COLLECTED DATA:
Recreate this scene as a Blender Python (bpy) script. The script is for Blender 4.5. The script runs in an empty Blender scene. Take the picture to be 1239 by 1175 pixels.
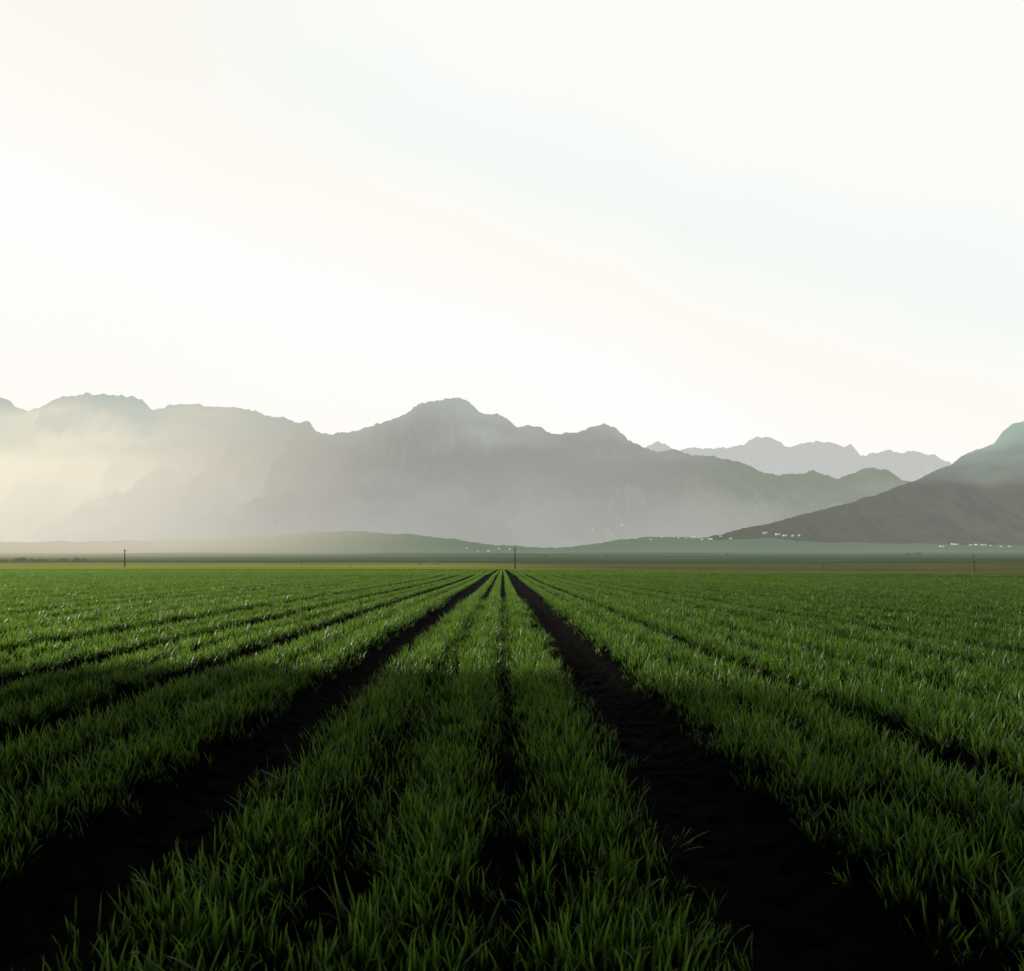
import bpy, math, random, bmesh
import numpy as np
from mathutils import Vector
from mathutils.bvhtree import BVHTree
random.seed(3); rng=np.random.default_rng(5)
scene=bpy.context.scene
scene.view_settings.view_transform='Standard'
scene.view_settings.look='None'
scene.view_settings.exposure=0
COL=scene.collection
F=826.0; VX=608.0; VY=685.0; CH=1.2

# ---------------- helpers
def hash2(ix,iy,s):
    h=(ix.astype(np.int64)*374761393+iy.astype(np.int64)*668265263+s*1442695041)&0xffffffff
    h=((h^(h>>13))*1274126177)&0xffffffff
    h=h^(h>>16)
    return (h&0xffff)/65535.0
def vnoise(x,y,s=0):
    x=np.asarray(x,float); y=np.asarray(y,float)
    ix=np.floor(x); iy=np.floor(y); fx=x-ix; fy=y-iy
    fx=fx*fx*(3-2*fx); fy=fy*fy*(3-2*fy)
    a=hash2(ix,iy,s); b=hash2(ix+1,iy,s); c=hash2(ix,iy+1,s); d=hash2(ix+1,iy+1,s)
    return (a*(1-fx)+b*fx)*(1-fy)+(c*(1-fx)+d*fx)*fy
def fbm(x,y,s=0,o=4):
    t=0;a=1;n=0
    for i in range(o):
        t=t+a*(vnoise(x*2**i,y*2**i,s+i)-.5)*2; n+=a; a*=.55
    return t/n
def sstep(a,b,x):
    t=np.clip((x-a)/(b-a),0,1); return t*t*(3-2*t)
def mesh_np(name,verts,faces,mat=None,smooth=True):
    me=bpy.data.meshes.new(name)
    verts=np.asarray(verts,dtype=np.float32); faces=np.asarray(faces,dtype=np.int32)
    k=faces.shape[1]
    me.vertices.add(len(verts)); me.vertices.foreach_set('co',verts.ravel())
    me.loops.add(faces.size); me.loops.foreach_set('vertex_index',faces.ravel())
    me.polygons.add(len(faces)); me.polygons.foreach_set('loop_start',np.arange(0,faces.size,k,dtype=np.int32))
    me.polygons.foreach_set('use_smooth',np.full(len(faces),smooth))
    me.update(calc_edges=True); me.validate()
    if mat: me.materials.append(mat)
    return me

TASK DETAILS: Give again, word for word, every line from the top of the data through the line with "F=826.0; VX=608.0; VY=685.0; CH=1.2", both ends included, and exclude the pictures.

FINAL ANSWER:
Recreate this scene as a Blender Python (bpy) script. The script is for Blender 4.5. The script runs in an empty Blender scene. Take the picture to be 1239 by 1175 pixels.
import bpy, math, random, bmesh
import numpy as np
from mathutils import Vector
from mathutils.bvhtree import BVHTree
random.seed(3); rng=np.random.default_rng(5)
scene=bpy.context.scene
scene.view_settings.view_transform='Standard'
scene.view_settings.look='None'
scene.view_settings.exposure=0
COL=scene.collection
F=826.0; VX=608.0; VY=685.0; CH=1.2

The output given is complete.